Pertanyaannya, apakah melakukan pembunuhan massal, merampas harta dan kehormatan kaum muslimah pada peristiwa Al-Harrah tidak termasuk menakut-nakuti penduduk Madinah?. Berdasarkan hadits ini, Yazid adalah orang yang dikutuk oleh Allah, para malaikat dan seluruh umat manusia. Selanjutnya, pada peristiwa tersebut terbunuh ratusan sahabat nabi, bagaimanakah sikap Rasulullah saww terhadap pembunuh sahabat-sahabatnya?. Pada Shahih Bukhari Jilid 5 hal 132 bab Ghaswah Ar-Raji'i wa ri'li wa dzakwan. Riwayat ini diceritakan oleh Anas bin Malik bahwa Bani Raji'i, Dzakwan, Ushayyah dan Bani Hayan meminta bantuan Rasulullah saww untuk membantu mereka menghadapi musuh. Rasulullah saww mengirimkan 70 sahabat terbaik dari kalangan Anshar yang terkenal sebagai Al-Qurra' (pembaca Al-Qur'an). Namun ketika mereka sampai pada sumber mata air yang bernama Bi-ir Ma'unah, dengan licik 70 sahabat Anshar tersebut mereka bunuh. Rasulullah sangat berduka atas peristiwa ini, dan selama satu bulan beliau membaca qunut melaknat pembunuh sahabat-sahabatnya. Saya tidak bisa membayangkan, bagaimana perasaan Rasulullah saww, sahabat-sahabatnya dibantai oleh yang mengaku sebagai khalifah Rasulullah.

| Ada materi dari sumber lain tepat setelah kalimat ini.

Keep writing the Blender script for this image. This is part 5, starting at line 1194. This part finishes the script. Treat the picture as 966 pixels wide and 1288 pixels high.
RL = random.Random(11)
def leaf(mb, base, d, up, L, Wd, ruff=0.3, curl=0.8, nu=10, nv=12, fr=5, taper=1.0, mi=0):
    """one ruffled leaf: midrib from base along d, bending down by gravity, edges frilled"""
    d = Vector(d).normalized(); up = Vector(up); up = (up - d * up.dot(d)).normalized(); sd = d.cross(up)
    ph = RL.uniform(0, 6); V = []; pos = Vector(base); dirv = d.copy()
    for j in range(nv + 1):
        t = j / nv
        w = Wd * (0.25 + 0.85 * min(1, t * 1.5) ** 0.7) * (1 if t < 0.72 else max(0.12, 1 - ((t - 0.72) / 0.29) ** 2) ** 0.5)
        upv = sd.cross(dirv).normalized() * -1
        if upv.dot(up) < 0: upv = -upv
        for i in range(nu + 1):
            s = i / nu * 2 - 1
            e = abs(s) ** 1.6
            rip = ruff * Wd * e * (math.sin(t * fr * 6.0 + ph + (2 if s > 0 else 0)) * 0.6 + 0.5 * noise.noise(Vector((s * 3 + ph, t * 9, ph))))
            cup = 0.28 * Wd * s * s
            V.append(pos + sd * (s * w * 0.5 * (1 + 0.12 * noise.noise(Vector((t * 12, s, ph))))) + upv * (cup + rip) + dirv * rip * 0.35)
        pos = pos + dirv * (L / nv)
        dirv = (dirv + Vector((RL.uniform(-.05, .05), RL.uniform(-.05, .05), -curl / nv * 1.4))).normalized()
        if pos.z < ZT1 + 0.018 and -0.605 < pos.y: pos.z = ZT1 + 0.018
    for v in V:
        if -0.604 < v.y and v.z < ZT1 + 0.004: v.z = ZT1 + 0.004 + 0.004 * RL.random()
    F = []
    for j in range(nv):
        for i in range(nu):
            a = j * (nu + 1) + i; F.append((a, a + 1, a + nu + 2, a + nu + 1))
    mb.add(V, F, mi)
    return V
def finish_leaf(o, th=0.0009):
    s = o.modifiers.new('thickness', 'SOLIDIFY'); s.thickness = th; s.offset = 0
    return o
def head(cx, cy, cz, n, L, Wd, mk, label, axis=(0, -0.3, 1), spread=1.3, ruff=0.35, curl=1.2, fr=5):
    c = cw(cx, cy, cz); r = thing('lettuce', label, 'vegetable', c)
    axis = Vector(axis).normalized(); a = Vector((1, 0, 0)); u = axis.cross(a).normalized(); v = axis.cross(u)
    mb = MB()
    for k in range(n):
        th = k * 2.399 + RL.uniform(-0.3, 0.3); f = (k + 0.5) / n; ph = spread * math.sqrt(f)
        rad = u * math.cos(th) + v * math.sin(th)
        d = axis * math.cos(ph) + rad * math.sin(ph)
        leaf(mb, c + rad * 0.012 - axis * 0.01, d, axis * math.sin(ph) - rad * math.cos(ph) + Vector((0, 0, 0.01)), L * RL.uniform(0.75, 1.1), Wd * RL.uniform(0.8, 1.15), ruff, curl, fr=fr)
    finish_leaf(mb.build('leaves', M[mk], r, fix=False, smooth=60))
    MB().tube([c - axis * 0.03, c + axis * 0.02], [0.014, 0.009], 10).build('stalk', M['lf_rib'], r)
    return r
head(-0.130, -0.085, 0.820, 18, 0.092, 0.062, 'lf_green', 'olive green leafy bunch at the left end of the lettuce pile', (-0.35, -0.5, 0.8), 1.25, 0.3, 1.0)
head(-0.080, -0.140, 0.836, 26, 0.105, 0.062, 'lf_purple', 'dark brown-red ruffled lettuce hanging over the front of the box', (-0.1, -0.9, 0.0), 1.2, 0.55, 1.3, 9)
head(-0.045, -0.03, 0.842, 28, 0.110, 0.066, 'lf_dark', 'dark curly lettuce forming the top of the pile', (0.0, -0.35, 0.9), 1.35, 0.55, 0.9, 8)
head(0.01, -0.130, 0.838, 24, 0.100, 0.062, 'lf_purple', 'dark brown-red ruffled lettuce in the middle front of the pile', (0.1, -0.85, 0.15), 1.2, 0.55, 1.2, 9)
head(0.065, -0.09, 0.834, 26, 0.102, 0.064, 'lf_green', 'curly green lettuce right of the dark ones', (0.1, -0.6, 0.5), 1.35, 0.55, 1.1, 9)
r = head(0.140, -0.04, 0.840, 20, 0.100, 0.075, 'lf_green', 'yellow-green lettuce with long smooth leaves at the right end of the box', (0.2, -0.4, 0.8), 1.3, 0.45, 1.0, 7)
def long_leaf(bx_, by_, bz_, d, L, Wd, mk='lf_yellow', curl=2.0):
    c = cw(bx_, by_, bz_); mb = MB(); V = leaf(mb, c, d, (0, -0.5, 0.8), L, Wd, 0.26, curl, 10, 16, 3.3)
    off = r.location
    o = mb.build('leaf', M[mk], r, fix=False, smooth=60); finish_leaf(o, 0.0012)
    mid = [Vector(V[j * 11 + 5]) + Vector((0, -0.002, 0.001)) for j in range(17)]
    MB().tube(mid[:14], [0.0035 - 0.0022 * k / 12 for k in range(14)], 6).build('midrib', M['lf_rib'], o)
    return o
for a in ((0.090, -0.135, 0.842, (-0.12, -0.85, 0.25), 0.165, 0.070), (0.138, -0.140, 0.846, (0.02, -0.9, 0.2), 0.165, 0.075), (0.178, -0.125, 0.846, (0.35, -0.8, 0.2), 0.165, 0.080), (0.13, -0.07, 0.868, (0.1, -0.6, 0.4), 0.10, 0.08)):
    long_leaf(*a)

Lalu kemudian, generasi selanjutnya datang mengaku sebagai pengikut dan pembela sunnah nabi namun kemudian menyebarkan ajaran Islam yang dibangun di atas akhlak yang mulia, saking mulianya mereka menulis, "…maka celaan dan para pencela, tidak memiliki tempat sedikitpun dalam agama Islam". Tidak adakah tempat dalam Islam bagi Rasulullah saww yang mencela dan melaknat pembunuh sahabat-sahabatnya?. Bahkan Allah SWT sendiri, Penguasa alam semesta, bagi mereka tidak memiliki tempat dalam Islam, sebab Allah SWT berfirman, "Sesungguhnya (terhadap) orang-orang yang menyakiti Allah dan Rasul-Nya, Allah akan melaknatnya di dunia dan akhirat, dan menyediakan azab yang menghinakan bagi mereka." (Qs. Al-Ahzab : 57). Ayat ini menegaskan Allah SWT melaknat dan mencela orang-orang yang menyakiti Allah dan Rasul-Nya, Allah melaknat mereka di dunia dan akhirat, sedangkan bagi Ahlus Sunnah wal Jama'ah (versi WI) Islam tidak memberi tempat sedikitpun bagi para pencela.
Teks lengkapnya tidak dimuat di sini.